Tuesday 2 December 2003This is 21 years old. Be careful.

These days, it’s more and more common to find data files and little languages using XML as their representation. It’s a reasonable compromise: the developer saves on tokenizing and parsing, and can focus on semantics, but the user has to read and edit XML files. There’s no simple fix for the editing problem, but the reading problem can be solved nicely.

Using the same technique that’s been going around for styling RSS, you can style any XML file, to present its contents both with more pleasing cosmetics, and with a more usable structure.

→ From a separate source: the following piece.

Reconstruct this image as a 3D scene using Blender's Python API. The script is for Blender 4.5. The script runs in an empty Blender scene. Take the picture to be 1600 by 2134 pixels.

Create an XSLT stylesheet that produces the page you’d rather see than the raw XML. Then add a stylesheet processing instruction to the top of the XML file, referencing your stylesheet:

<?xml-stylesheet type="text/xsl" href="props2html.xslt" ?>

Now launching the XML file in a browser will invoke the stylesheet and render the transformed result. The stylesheet doesn’t just have to provide nice cosmetics: it’s XSLT, so it can arbitrarily transform the file. I recently did this for a hierarchical data file, and the resulting HTML page provided three different views of the data, with cross-referencing links.

Remember, any XML file will do this trick: RSS feeds, Ant files, XML Schema files, XUL files, and so on and so on.